Torniamo allo spettacolo: leg­go che per ognuna delle stazioni ha chiesto il contributo di al­trettanti autori che hanno scritto aforismi dedicati. Cito, a me­moria, Aldo Caz­zullo, Massi­mo Gramelli­ni, Stefano Zecchi.
«Li ho scelti in relazione alla loro esperienza con il mondo femminile, che li ha visti intelligentemente nel segno del confronto».

Infatti, sono tutti uomini, tran­ne una…

«Marina Terragni. Disse una cosa talmente bella che ho voluto citarla: la bellezza è vivere con la certezza che andrà perduta e quando la raggiungi si allontana beffarda ridendo di te».

E quindi, belli e brutti, non ci resta che provare a brillare. Sem­­­bra che lo spettacolo brilli molto. Effetti visivi di France­sco Lo Per­golo; musiche inedite di Cesare Picco, violoncellista in sce­na; voce recitante di Vera Dra­­gone.
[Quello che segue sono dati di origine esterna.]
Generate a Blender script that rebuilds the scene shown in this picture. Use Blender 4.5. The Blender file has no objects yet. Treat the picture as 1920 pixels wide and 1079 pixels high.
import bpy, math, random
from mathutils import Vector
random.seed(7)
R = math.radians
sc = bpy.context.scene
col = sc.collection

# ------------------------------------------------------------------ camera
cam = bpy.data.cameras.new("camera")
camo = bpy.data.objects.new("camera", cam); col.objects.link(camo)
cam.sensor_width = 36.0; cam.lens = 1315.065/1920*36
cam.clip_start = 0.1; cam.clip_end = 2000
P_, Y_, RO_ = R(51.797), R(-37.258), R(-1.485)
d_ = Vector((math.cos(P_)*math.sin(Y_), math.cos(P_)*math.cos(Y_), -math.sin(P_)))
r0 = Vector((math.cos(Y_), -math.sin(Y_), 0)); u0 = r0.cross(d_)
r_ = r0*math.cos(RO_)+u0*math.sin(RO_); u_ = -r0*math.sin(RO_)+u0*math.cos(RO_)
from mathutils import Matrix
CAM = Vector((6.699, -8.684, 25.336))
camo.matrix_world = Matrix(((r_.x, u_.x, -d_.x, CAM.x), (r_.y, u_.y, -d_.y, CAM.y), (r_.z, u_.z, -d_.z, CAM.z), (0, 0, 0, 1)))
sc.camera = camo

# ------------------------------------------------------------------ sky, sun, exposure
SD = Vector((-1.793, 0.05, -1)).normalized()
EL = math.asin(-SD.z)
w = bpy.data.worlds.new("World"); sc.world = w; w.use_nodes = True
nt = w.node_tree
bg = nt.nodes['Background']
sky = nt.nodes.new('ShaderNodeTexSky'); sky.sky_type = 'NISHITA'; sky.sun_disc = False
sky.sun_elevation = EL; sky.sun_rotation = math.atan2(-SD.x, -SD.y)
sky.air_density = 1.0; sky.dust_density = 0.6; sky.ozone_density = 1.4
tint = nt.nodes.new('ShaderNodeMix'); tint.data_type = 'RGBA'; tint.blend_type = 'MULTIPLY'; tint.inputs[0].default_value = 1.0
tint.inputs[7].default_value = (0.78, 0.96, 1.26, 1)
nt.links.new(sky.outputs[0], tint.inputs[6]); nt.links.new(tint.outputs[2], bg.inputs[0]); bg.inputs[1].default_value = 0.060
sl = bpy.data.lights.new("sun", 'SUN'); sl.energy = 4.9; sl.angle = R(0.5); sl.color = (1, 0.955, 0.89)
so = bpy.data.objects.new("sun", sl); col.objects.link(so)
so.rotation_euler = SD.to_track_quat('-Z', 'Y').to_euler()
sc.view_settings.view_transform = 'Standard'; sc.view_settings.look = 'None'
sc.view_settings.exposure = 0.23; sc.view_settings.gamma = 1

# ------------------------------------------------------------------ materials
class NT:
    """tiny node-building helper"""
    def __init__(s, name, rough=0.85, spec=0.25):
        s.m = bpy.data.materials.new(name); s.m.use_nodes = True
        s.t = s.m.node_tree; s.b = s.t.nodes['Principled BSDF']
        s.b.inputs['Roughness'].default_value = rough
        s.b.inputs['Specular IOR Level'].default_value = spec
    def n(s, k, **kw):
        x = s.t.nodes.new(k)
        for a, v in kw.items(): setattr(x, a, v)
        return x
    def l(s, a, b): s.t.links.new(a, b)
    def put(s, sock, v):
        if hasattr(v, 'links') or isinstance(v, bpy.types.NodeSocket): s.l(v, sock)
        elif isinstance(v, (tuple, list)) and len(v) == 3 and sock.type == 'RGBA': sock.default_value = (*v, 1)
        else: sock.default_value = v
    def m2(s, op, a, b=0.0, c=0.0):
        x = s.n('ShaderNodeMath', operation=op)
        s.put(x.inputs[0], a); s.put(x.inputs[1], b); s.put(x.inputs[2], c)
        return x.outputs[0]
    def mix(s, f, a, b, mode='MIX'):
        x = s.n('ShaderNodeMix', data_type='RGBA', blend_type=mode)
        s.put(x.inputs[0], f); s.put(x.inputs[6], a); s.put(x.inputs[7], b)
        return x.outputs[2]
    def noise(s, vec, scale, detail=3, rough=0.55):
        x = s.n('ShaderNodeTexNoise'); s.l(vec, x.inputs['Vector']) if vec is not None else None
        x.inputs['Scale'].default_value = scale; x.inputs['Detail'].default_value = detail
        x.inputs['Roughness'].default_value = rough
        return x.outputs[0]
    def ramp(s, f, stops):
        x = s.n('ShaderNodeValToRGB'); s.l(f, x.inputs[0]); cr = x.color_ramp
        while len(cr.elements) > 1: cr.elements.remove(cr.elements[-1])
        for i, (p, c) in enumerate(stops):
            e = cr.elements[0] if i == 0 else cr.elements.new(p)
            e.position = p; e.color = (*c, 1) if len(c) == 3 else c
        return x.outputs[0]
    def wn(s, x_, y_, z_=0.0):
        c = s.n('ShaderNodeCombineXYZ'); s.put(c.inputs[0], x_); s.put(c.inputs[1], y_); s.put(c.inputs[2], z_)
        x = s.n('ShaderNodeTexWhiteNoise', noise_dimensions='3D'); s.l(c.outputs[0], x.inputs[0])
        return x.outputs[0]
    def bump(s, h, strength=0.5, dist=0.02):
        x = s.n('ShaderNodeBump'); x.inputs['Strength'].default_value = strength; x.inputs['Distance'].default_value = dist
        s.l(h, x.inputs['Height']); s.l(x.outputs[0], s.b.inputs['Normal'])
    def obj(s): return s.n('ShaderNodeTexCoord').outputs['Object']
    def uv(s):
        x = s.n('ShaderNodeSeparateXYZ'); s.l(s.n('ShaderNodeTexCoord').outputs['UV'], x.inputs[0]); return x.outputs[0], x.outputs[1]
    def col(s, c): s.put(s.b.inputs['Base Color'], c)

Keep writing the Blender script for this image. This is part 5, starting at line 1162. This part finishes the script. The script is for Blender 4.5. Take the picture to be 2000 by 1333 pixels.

Il tutto diretto da Fer­di­nando Ceriani, che dice di ave­re voluto creare una eco emo­­tiva al racconto. È d’accordo?
«Con Ferdinando ci sono stati sintonia pura, alleanza, rispetto, misura e una vera complicità artistica».

Ci tolga una curiosità: cosa c’entrano le vacche?

«I miei vivevano di pastorizia e conservo dentro di me queste im­magini, amo gli impressionisti, Mario Rigoni Stern, il mio film preferito è “L’albero degli zoccoli” di Ermanno Olmi. Ma poi, d’altra parte, sono per la modernità assoluta, anche azzardata, mi emoziono di fronte ai maestri della grafica, cerco l’unione tra spiritualità e carnalità».